-- Begin AVAILABLE DATA --
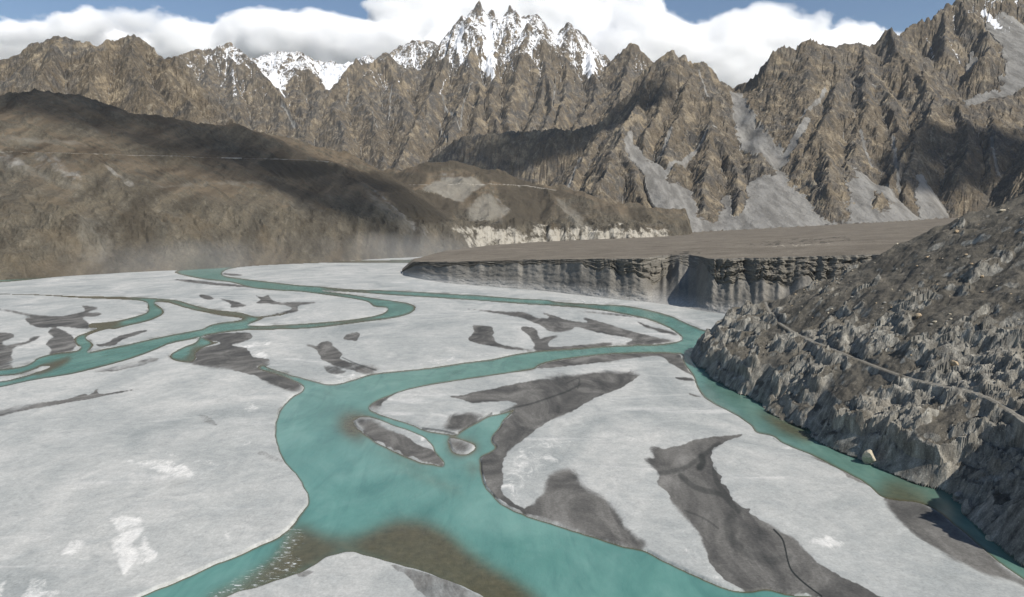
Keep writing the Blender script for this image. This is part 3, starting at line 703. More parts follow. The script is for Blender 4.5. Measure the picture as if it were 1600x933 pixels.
DARK = [  # damp dark gravel: outline, strength
 ([(266,437),(297,437.5),(335,442),(365,444.5),(396,448),(395,449.8),(347,447.4),(297,442),(280,439.5)],.9),
 ([(311,461),(325,462.5),(335,467.5),(327,469),(314,466)],1),
 ([(337,467.5),(360,470),(385,477.5),(377,480.5),(360,482),(362,478),(352,471)],1),
 ([(399,475),(407,469),(399,462),(410,464.5),(420,461),(422,467.5),(440,474),(455,472.5),(497,473),(475,477),(464,480),(466,486),(450,491),(420,496),(407,496),(440,489),(454,484),(452,479.5),(430,476),(410,475)],1),
 ([(315,530),(332,522.5),(365,521),(390,521),(394,529),(377,536),(360,540),(385,545),(390,550),(400,560),(420,562.5),(420,572),(402,572),(402,576),(435,586),(460,596),(475,607),(466,614),(445,610),(420,600),(400,590),(367,581),(335,576),(305,571),(267,562),(297,566),(307,560),(305,552),(320,544),(340,540),(342,535)],1),
 ([(477,539),(495,542),(500,536),(515,535),(525,545),(535,555),(532,562),(560,570),(602,580),(592,584),(572,586),(547,579),(517,570),(500,560),(497,550)],1),
 ([(507,573),(535,578),(540,584),(525,587),(510,582)],.6),
 ([(536,530),(547,522),(562,521),(559,532),(550,534)],.9),
 ([(-60,478),(0,483),(20,486),(50,492),(90,495),(120,490),(133,485),(128,478),(156,482),(144,486),(138,489),(158,490),(152,495),(130,497),(138,506),(138,515),(120,514),(100,512),(84,512),(62,513),(44,506),(38,498),(50,496),(30,492),(0,485.5),(-60,481)],.95),
 ([(78,516),(88,513),(104,520),(116,529),(120,540),(112,549),(88,553),(76,556),(80,548),(72,540),(78,530),(86,528),(78,524)],.9),
 ([(0,520),(12,520),(24,526),(8,534),(6,540),(40,535),(48,528),(66,526),(40,540),(24,544),(19,556),(21,574),(0,578),(-60,588),(-60,520)],.8),
 ([(148,540),(166,537),(190,525),(232,516),(216,524),(192,532),(176,541),(156,543)],.9),
 ([(120,584),(160,577),(200,569),(240,559),(248,564),(210,576),(160,584)],.6),
 ([(-60,655),(0,643),(67,630),(100,627),(130,617),(141,619),(153,609),(158,617),(200,611),(233,606),(200,613),(157,622),(100,632),(33,645),(0,652),(-60,665)],1),
 ([(307,652),(320,649),(343,667),(320,662)],.6),
 ([(400,705),(420,709),(440,722),(430,725),(407,714)],.5), ([(417,685),(427,679),(431,692)],.5),
 ([(350,427),(380,430),(375,432),(352,430.5)],.9),
 ([(705,480),(750,485),(795,488),(816,488),(840,497),(858,497),(846,488.6),(870,495.5),(888,501.5),(918,504.5),(910,497),(930,501.5),(960,510.5),(990,519.5),(1035,530),(1059,533.6),(1020,538),(975,539),(990,531.5),(960,525.5),(930,519.5),(900,512),(891,517),(864,520),(846,510.5),(822,500),(789,492.5),(750,487)],1),
 ([(739,509),(768,512),(771,527),(780,539),(810,544),(834,548.6),(813,549),(768,542),(732,533),(741,519.5)],1),
 ([(813,512),(837,515),(843,530),(855,527),(873,525.5),(855,537.5),(870,543.5),(948,536.6),(954,541),(900,545),(840,549),(835,539),(828,527)],1),
 ([(996,503),(1020,512),(1047,518),(1060,525.5),(1035,521),(1008,512)],.9),
 ([(882,485),(960,490),(1010,498.5),(960,494),(915,489.5)],.8),
 ([(837,577.4),(852,569),(876,563.6),(915,558),(960,554),(1020,552),(1059,553.4),(1068,569),(1086,590),(1074,584),(1047,569),(1029,557.6),(975,563),(915,570.5),(870,575)],1),
 ([(1053,590),(1080,592),(1086,597),(1065,596)],.8), ([(1078,616),(1101,623),(1085,622)],.8),
 ([(699,621.5),(723,618.5),(780,606.5),(816,599),(888,587),(909,587),(948,581),(978,584),(1003,584.6),(975,605),(930,623),(894,644),(855,662),(828,677),(804,701),(785,720),(783,745),(786,765),(796,782),(820,799),(816,803),(786,788),(766,768),(753,745),(750,718),(762,710),(777,700),(769,691),(775,675),(790,655),(805,640),(782,646.5),(800,637),(812,632),(790,628),(740,632),(720,625)],1),
 ([(690,651),(705,650),(735,647),(747,650),(779,647),(759,653),(717,675),(690,672),(660,670),(640,661),(680,668),(702,662)],1),
 ([(576,637),(582,630),(600,621),(625,612),(612,622),(598,634),(592,645),(600,651),(582,643)],.85),
 ([(866,739),(893,737),(903,744),(916,765),(946,782),(963,805),(980,829),(1013,855),(1005,861),(966,852),(933,842),(850,814),(816,804),(833,789),(850,769),(850,759)],1),
 ([(1014.5,701),(1032,701),(1043,704),(1074,693),(1112,685.5),(1159,681),(1156,685.5),(1121,698),(1112,712),(1118,734),(1131,759),(1146,784),(1156,794),(1170,797),(1168,803),(1200,822),(1231,841),(1262,866),(1281,882),(1321,905),(1376,932),(1430,960),(1500,1010),(1420,1010),(1330,950),(1281,936),(1231,930),(1200,923),(1168,926),(1137,910),(1115,885),(1096,844),(1087,828),(1062,800),(1043,778),(1027,759),(1029,747),(1021,731),(1005,718),(1022,717)],1),
 ([(1376,776),(1384,788),(1410,822),(1443,850),(1498,879),(1540,898),(1600,921),(1720,975),(1720,955),(1600,906),(1557,877),(1519,843),(1498,826),(1460,797),(1420,780),(1390,768)],1),
 ([(1207,682),(1224,694),(1266,711),(1308,732),(1351,755),(1384,775),(1345,757),(1300,733),(1250,712),(1222,698)],.8),
 ([(1363,729),(1393,742),(1435,759),(1485,776),(1500,790),(1477,784),(1426,763),(1376,739)],.7),
 ([(552,660),(556,655.5),(565,652),(580,656),(607,671),(632,682),(657,697),(680,706),(692,720),(694,729),(680,726),(657,722.5),(632,712.5),(600,697.5),(575,682.5),(560,670)],.95),
 ([(702,687),(710,685),(740,695),(742,702),(727,710),(707,706)],.75),
 ([(610,885),(640,890),(706,912),(760,938),(830,990),(850,1100),(760,1100),(700,970),(666,932),(643,912)],.55),
 ([(459,899),(475,893),(488,895),(470,903)],.7),
]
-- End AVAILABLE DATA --
Please set down each line of the data above exactly as written, without the pictures.

▶ _RESPONSE TO THE TASK_
Keep writing the Blender script for this image. This is part 3, starting at line 703. More parts follow. The script is for Blender 4.5. Measure the picture as if it were 1600x933 pixels.
DARK = [  # damp dark gravel: outline, strength
 ([(266,437),(297,437.5),(335,442),(365,444.5),(396,448),(395,449.8),(347,447.4),(297,442),(280,439.5)],.9),
 ([(311,461),(325,462.5),(335,467.5),(327,469),(314,466)],1),
 ([(337,467.5),(360,470),(385,477.5),(377,480.5),(360,482),(362,478),(352,471)],1),
 ([(399,475),(407,469),(399,462),(410,464.5),(420,461),(422,467.5),(440,474),(455,472.5),(497,473),(475,477),(464,480),(466,486),(450,491),(420,496),(407,496),(440,489),(454,484),(452,479.5),(430,476),(410,475)],1),
 ([(315,530),(332,522.5),(365,521),(390,521),(394,529),(377,536),(360,540),(385,545),(390,550),(400,560),(420,562.5),(420,572),(402,572),(402,576),(435,586),(460,596),(475,607),(466,614),(445,610),(420,600),(400,590),(367,581),(335,576),(305,571),(267,562),(297,566),(307,560),(305,552),(320,544),(340,540),(342,535)],1),
 ([(477,539),(495,542),(500,536),(515,535),(525,545),(535,555),(532,562),(560,570),(602,580),(592,584),(572,586),(547,579),(517,570),(500,560),(497,550)],1),
 ([(507,573),(535,578),(540,584),(525,587),(510,582)],.6),
 ([(536,530),(547,522),(562,521),(559,532),(550,534)],.9),
 ([(-60,478),(0,483),(20,486),(50,492),(90,495),(120,490),(133,485),(128,478),(156,482),(144,486),(138,489),(158,490),(152,495),(130,497),(138,506),(138,515),(120,514),(100,512),(84,512),(62,513),(44,506),(38,498),(50,496),(30,492),(0,485.5),(-60,481)],.95),
 ([(78,516),(88,513),(104,520),(116,529),(120,540),(112,549),(88,553),(76,556),(80,548),(72,540),(78,530),(86,528),(78,524)],.9),
 ([(0,520),(12,520),(24,526),(8,534),(6,540),(40,535),(48,528),(66,526),(40,540),(24,544),(19,556),(21,574),(0,578),(-60,588),(-60,520)],.8),
 ([(148,540),(166,537),(190,525),(232,516),(216,524),(192,532),(176,541),(156,543)],.9),
 ([(120,584),(160,577),(200,569),(240,559),(248,564),(210,576),(160,584)],.6),
 ([(-60,655),(0,643),(67,630),(100,627),(130,617),(141,619),(153,609),(158,617),(200,611),(233,606),(200,613),(157,622),(100,632),(33,645),(0,652),(-60,665)],1),
 ([(307,652),(320,649),(343,667),(320,662)],.6),
 ([(400,705),(420,709),(440,722),(430,725),(407,714)],.5), ([(417,685),(427,679),(431,692)],.5),
 ([(350,427),(380,430),(375,432),(352,430.5)],.9),
 ([(705,480),(750,485),(795,488),(816,488),(840,497),(858,497),(846,488.6),(870,495.5),(888,501.5),(918,504.5),(910,497),(930,501.5),(960,510.5),(990,519.5),(1035,530),(1059,533.6),(1020,538),(975,539),(990,531.5),(960,525.5),(930,519.5),(900,512),(891,517),(864,520),(846,510.5),(822,500),(789,492.5),(750,487)],1),
 ([(739,509),(768,512),(771,527),(780,539),(810,544),(834,548.6),(813,549),(768,542),(732,533),(741,519.5)],1),
 ([(813,512),(837,515),(843,530),(855,527),(873,525.5),(855,537.5),(870,543.5),(948,536.6),(954,541),(900,545),(840,549),(835,539),(828,527)],1),
 ([(996,503),(1020,512),(1047,518),(1060,525.5),(1035,521),(1008,512)],.9),
 ([(882,485),(960,490),(1010,498.5),(960,494),(915,489.5)],.8),
 ([(837,577.4),(852,569),(876,563.6),(915,558),(960,554),(1020,552),(1059,553.4),(1068,569),(1086,590),(1074,584),(1047,569),(1029,557.6),(975,563),(915,570.5),(870,575)],1),
 ([(1053,590),(1080,592),(1086,597),(1065,596)],.8), ([(1078,616),(1101,623),(1085,622)],.8),
 ([(699,621.5),(723,618.5),(780,606.5),(816,599),(888,587),(909,587),(948,581),(978,584),(1003,584.6),(975,605),(930,623),(894,644),(855,662),(828,677),(804,701),(785,720),(783,745),(786,765),(796,782),(820,799),(816,803),(786,788),(766,768),(753,745),(750,718),(762,710),(777,700),(769,691),(775,675),(790,655),(805,640),(782,646.5),(800,637),(812,632),(790,628),(740,632),(720,625)],1),
 ([(690,651),(705,650),(735,647),(747,650),(779,647),(759,653),(717,675),(690,672),(660,670),(640,661),(680,668),(702,662)],1),
 ([(576,637),(582,630),(600,621),(625,612),(612,622),(598,634),(592,645),(600,651),(582,643)],.85),
 ([(866,739),(893,737),(903,744),(916,765),(946,782),(963,805),(980,829),(1013,855),(1005,861),(966,852),(933,842),(850,814),(816,804),(833,789),(850,769),(850,759)],1),
 ([(1014.5,701),(1032,701),(1043,704),(1074,693),(1112,685.5),(1159,681),(1156,685.5),(1121,698),(1112,712),(1118,734),(1131,759),(1146,784),(1156,794),(1170,797),(1168,803),(1200,822),(1231,841),(1262,866),(1281,882),(1321,905),(1376,932),(1430,960),(1500,1010),(1420,1010),(1330,950),(1281,936),(1231,930),(1200,923),(1168,926),(1137,910),(1115,885),(1096,844),(1087,828),(1062,800),(1043,778),(1027,759),(1029,747),(1021,731),(1005,718),(1022,717)],1),
 ([(1376,776),(1384,788),(1410,822),(1443,850),(1498,879),(1540,898),(1600,921),(1720,975),(1720,955),(1600,906),(1557,877),(1519,843),(1498,826),(1460,797),(1420,780),(1390,768)],1),
 ([(1207,682),(1224,694),(1266,711),(1308,732),(1351,755),(1384,775),(1345,757),(1300,733),(1250,712),(1222,698)],.8),
 ([(1363,729),(1393,742),(1435,759),(1485,776),(1500,790),(1477,784),(1426,763),(1376,739)],.7),
 ([(552,660),(556,655.5),(565,652),(580,656),(607,671),(632,682),(657,697),(680,706),(692,720),(694,729),(680,726),(657,722.5),(632,712.5),(600,697.5),(575,682.5),(560,670)],.95),
 ([(702,687),(710,685),(740,695),(742,702),(727,710),(707,706)],.75),
 ([(610,885),(640,890),(706,912),(760,938),(830,990),(850,1100),(760,1100),(700,970),(666,932),(643,912)],.55),
 ([(459,899),(475,893),(488,895),(470,903)],.7),
]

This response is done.